More action needed: Highways Department has filled up the potholes with concrete on GST Road near MIT Bridge at Chromepet.

TAMBARAM: The accident in Chromepet on Thursday in which a man and his seven-year-old son were killed, has exposed the hazards posed by the combination of poor road conditions and indisciplined driving, particularly overspeeding, on the arterial stretch of the road.

In June, two software professionals were killed in a span of a week while they were crossing the road at the pedestrian crossing under the MIT Bridge. And in August, a musician and an aged woman were run over by speeding vehicles at the same spot in a span of three days.

The stretch of the Grand Southern Trunk Road near the MIT Bridge, built at a cost of over Rs. 10 crore to replace a railway level crossing, spells danger today. On Thursday, soon after the accident, workers of Pallavaram Municipality dumped construction debris and filled some potholes. Later in the day, officials of the State Highways Department began patch-working the road, using concrete to fill up potholes.
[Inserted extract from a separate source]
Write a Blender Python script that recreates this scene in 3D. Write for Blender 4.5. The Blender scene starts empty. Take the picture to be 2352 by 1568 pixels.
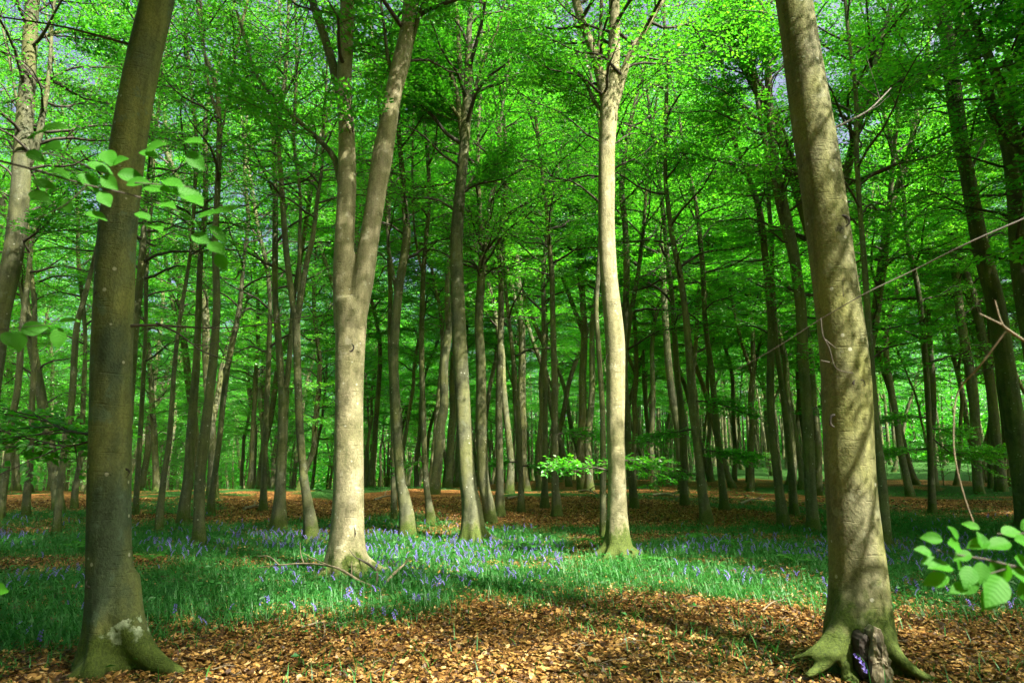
import bpy, math, random
import numpy as np
R = math.radians

# ----------------------------------------------------------------- camera, sky, sun, exposure
sc = bpy.context.scene
col = sc.collection
PITCH = R(10.2); CAM_H = 1.5; FPX = 1568.0           # focal length in photo units (2352 wide)
cam_d = bpy.data.cameras.new('camera'); cam = bpy.data.objects.new('camera', cam_d); col.objects.link(cam)
cam_d.sensor_width = 36.0; cam_d.lens = 24.0; cam_d.clip_start = 0.05; cam_d.clip_end = 3000
cam.location = (0, 0, CAM_H); cam.rotation_euler = (math.pi/2 + PITCH, 0, 0)
cam_d.dof.use_dof = True; cam_d.dof.focus_distance = 11.0; cam_d.dof.aperture_fstop = 4.0
sc.camera = cam

SUN_EL, SUN_AZ = R(50), R(135)                       # azimuth clockwise from +Y (view direction)
w = bpy.data.worlds.new('World'); sc.world = w; w.use_nodes = True
nt = w.node_tree; nt.nodes.clear()
sky = nt.nodes.new('ShaderNodeTexSky'); sky.sky_type = 'NISHITA'; sky.sun_disc = False
sky.sun_elevation = SUN_EL; sky.sun_rotation = SUN_AZ; sky.air_density = 0.5; sky.dust_density = 10.0; sky.ozone_density = 0.5
bg = nt.nodes.new('ShaderNodeBackground'); bg.inputs[1].default_value = 0.115
wo = nt.nodes.new('ShaderNodeOutputWorld')
nt.links.new(sky.outputs[0], bg.inputs[0]); nt.links.new(bg.outputs[0], wo.inputs[0])
sd = bpy.data.lights.new('sun', 'SUN'); sd.energy = 5.0; sd.angle = R(0.53); sd.color = (1.0, 0.93, 0.80)
sun = bpy.data.objects.new('sun', sd); col.objects.link(sun)
sun.rotation_euler = (math.pi/2 - SUN_EL, 0, math.pi - SUN_AZ)
sc.view_settings.view_transform = 'Standard'; sc.view_settings.look = 'None'
sc.view_settings.exposure = 2.12; sc.view_settings.gamma = 1.0
sc.render.engine = 'CYCLES'
cy = sc.cycles
cy.max_bounces = 6; cy.diffuse_bounces = 4; cy.glossy_bounces = 1; cy.transmission_bounces = 4; cy.transparent_max_bounces = 4
cy.use_denoising = True; cy.caustics_reflective = False; cy.caustics_refractive = False
cy.sample_clamp_indirect = 4.0

# ----------------------------------------------------------------- helpers
def mesh_from(name, V, F, mats=(), smooth=True, matidx=None, uv=None):
    V = np.asarray(V, np.float32).reshape(-1, 3); F = np.asarray(F, np.int32)
    k = F.shape[1]
    me = bpy.data.meshes.new(name)
    me.vertices.add(len(V)); me.vertices.foreach_set('co', V.ravel())
    me.loops.add(F.size); me.loops.foreach_set('vertex_index', F.ravel())
    me.polygons.add(len(F)); me.polygons.foreach_set('loop_start', np.arange(len(F), dtype=np.int32)*k)
    try: me.polygons.foreach_set('loop_total', np.full(len(F), k, np.int32))
    except Exception: pass
    me.polygons.foreach_set('use_smooth', np.full(len(F), smooth))
    for m in mats: me.materials.append(m)
    if matidx is not None: me.polygons.foreach_set('material_index', np.asarray(matidx, np.int32))
    if uv is not None:
        l = me.uv_layers.new(name='UVMap'); l.data.foreach_set('uv', np.asarray(uv, np.float32)[F.ravel()].ravel())
    me.update(calc_edges=True); me.validate()
    return me

def link(name, me, parent=None, loc=(0, 0, 0), rot=(0, 0, 0), scale=(1, 1, 1)):
    o = bpy.data.objects.new(name, me); col.objects.link(o)
    o.location = loc; o.rotation_euler = rot; o.scale = scale
    if parent: o.parent = parent
    return o

def tag(o, label=None, cat=None, group=None, kind=None):
    if label: o['label'] = label
    if cat: o['category'] = cat
    if group: o['group'] = group
    if kind: o['kind'] = kind
    return o

def norm(a):
    a = np.asarray(a, float); return a/np.maximum(np.linalg.norm(a, axis=-1, keepdims=True), 1e-9)

class MB:                                            # collects quads into one mesh
    def __init__(s): s.V = []; s.F = []; s.n = 0
    def add(s, V, F):
        s.V.append(np.asarray(V, float)); s.F.append(np.asarray(F, int)+s.n); s.n += len(V)
    def mesh(s, name, mats, smooth=True):
        return mesh_from(name, np.concatenate(s.V), np.concatenate(s.F), mats, smooth)

def resample(P, n):
    P = np.asarray(P, float); k = len(P)
    if k == 2:
        t = np.linspace(0, 1, n)[:, None]; return P[0]*(1-t)+P[1]*t
    Q = np.vstack([2*P[0]-P[1], P, 2*P[-1]-P[-2]])
    L = np.concatenate([[0], np.cumsum(np.linalg.norm(np.diff(P[:, :3], axis=0), axis=1))])
    s = np.linspace(0, L[-1], n); i = np.clip(np.searchsorted(L, s, 'right')-1, 0, k-2)
    t = ((s-L[i])/np.maximum(L[i+1]-L[i], 1e-9))[:, None]
    p0, p1, p2, p3 = Q[i], Q[i+1], Q[i+2], Q[i+3]
    return 0.5*((2*p1)+(-p0+p2)*t+(2*p0-5*p1+4*p2-p3)*t*t+(-p0+3*p1-3*p2+p3)*t**3)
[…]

In the wake of Thursday’s accident, a section of Chromepet residents lodged a police complaint seeking action against the State Highways Department, blaming it for poor road maintenance. After accepting the complaint and giving an acknowledgement, policemen said they were not pressing any charges as the Highways Department had set right the problem. Residents charged that several attempts were made to bring all government agencies under one umbrella to initiate coordinated steps towards road safety, but there was little progress.

Traffic policemen conceded that it was becoming virtually impossible to keep overspeeding and rash driving under check, despite the installation of warning signs and erection of multiple barricades at certain spots.

Highways officials blame the police for not enforcing restrictions related to parking. The four-lane GST Road was widened to a six-lane highway with raised medians for safe driving, and it was the responsibility of the traffic police to prevent accidents, they say.

The police, however, blame the Highways Department. The Department is paying very little attention to marking out the lanes and clearing mud accumulated on the road margins, the police say, attributing this for the accidents.

Further, the local bodies did not ensure sufficient illumination on the arterial roads, police say. They add that policemen are often forced to take up certain extraneous tasks that are simply not part of their duties.

Residents point out that the stretch of the GST Road beyond Tambaram was a model one, with proper signage and clear lane markings, provision of service lanes and lay bays for government buses to pick up commuters.

Only when similar facilities are put in place between Tambaram and Kathipara Junction can the accident rate be brought down, residents of Chromepet say.